HC Deb 22 April 1986 vol 96 cc153-4
1. Mr. Roger King

asked the Paymaster General if he will detail the number of foreign tourists entering Britain in 1979 and 1985 and also estimate the number of jobs created from this source.

The Paymaster General and Minister for Employment (Mr. Kenneth Clarke)

The number of visits to the United Kingdom by foreign residents rose from 12.5 million in 1979 to 14.6 million in 1985. In the six years to June 1985 the number of employees in the hotel, catering and leisure sectors, which most directly depend on both foreign and domestic tourists' expenditure, rose by around 101,000. In addition, self-employment has grown, for example, by around 19,000 in the hotel and catering industries between 1981 and 1985.

Mr. King

I thank my right hon. and learned Friend for that extremely encouraging reply.

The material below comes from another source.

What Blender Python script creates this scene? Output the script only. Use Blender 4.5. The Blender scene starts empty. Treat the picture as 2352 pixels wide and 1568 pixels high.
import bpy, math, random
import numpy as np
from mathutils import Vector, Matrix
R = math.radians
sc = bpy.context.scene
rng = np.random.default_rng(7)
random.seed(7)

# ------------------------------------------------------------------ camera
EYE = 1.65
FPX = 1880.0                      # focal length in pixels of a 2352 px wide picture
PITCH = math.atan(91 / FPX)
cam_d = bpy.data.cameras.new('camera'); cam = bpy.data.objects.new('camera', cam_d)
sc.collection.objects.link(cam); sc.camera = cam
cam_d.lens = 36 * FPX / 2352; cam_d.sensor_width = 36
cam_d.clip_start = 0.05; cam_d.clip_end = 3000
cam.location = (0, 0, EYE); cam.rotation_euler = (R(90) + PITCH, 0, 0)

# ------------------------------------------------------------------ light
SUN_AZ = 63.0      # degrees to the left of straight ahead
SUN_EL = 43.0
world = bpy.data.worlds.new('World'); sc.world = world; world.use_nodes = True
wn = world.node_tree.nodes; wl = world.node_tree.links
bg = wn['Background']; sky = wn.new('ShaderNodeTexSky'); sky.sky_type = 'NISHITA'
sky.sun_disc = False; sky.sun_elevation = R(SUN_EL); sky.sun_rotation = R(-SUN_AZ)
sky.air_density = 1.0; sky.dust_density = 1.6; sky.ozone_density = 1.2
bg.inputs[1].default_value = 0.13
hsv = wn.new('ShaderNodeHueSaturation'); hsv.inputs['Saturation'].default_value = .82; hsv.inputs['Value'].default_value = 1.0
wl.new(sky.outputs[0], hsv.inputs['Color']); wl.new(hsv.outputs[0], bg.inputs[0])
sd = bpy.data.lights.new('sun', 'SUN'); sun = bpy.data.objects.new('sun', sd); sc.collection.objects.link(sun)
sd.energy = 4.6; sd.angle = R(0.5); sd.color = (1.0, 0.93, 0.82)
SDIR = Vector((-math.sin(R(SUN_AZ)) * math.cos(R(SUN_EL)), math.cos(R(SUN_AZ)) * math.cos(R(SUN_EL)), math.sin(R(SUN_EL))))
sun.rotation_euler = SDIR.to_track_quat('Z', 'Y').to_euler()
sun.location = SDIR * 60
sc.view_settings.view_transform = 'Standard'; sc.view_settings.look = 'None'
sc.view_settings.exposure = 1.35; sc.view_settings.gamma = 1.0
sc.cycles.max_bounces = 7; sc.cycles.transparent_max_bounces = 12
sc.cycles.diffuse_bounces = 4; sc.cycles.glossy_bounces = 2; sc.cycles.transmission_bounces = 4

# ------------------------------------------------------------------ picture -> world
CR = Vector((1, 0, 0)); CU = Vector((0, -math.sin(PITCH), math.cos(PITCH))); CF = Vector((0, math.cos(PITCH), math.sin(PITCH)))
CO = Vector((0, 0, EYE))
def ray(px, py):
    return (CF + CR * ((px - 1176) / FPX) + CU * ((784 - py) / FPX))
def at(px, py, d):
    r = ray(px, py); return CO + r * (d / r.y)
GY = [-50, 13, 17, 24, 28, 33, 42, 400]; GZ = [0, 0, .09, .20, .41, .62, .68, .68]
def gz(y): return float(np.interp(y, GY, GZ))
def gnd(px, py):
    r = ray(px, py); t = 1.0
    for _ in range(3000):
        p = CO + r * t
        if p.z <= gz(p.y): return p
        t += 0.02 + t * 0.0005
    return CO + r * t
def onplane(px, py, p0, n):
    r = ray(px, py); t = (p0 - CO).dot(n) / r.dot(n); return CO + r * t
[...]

Does he agree that if tourists moved outside the general area of London into rural areas more jobs and more opportunities in the tourist sector would be established?

Mr. Clarke

I am glad to say that the English Tourist Board has used the additional money that we have given it to increase by about 20 per cent. this year the subvention to regional tourist boards. We have asked the tourist authorities, in making use of section 4 grants, to concentrate on areas of high employment where there is potential for growth. We have taken on board my hon. Friend's valid point.

Mr. Madden

Does the right hon. and learned Gentleman agree that the retention of the Settle-Carlisle railway line would attract more people to this country and promote employment? What is he doing to persuade the Secretary of State for Transport to keep this important line open?

Mr. Clarke

I remember from one of my previous duties the interest that arose in that railway the moment the railway authorities proposed to divert traffic from it. I am sure that my right hon. Friend the Secretary of State for Transport is continuing to look with interest at all the proposals to save this picturesque route.

Mr. Adley

In view of the Americans' facility of self-delusion, will my right hon. and learned Friend turn his mind to current opinion in the United States, which appears to see this country as a seething cauldron of unrest? Will he, as a politician, do what is perhaps not fair of us to expect the official British Tourist Authority to do and bluntly point out that if the Americans really want an unsafe holiday surrounded by violence the best thing they can do is go to Florida?

Mr. Clarke

I am afraid that there is a wave of feeling in the United States that it is not safe to come to Europe. That could lead to a decrease in the number of visitors to Britain. The tourist authorities have been bringing trade and travel representatives and journalists to this country to reassure them that our airport security is good and that safety levels here remain much higher than in United States cities. A formal political reaction might arouse more concern than reassurance. A concerted attempt to control terrorism, especially at airports, will do more than anything else to reassure American visitors.

Mr. Sheerman

Is the right hon. and learned Gentleman aware that the rather small number of new jobs to which he referred in his main answer are basically low-paid, seasonal, insecure and unskilled? Is he aware also that, in exactly the same period when that small number of jobs were created, we lost 1.75 million high-paid, regular, good jobs which earned more money for this country from abroad? Is the right hon. and learned Gentleman also aware that in West Derbyshire it will take 30 years to erase the quadrupling of unemployment in the tourist industry during that period?

Mr. Clark

The figure I gave was for the increase in those trades most directly concerned with tourism. People know that well over 1 million jobs are dependent on tourism in one way or another, and the figures I have given in no way refer to the people who work in retailing, public transport or other sectors of the economy, where tourism helps. Those are real jobs—36,000 for men. They are perfectly good jobs and, with respect, the hon. Gentleman is out of touch with events and with the times if he goes back to dismissing tourist jobs as somehow not real jobs. West Derbyshire depends very heavily on tourism, and the hon. Gentleman's remarks will be carefully noted there if he tries to denigrate the industry.

Mr. Butterfill

Has my right hon. and learned Friend yet made any decision on the difference between the increase in funding he will allocate to the British Tourist Authority and the English Tourist Board?

Mr. Clarke

Yes we have. I shall give my hon. Friend the precise breakdown in correspondence later. We have agreed an allocation to the British Tourist Authority and the English Tourist Board and the amount for grants under section 4.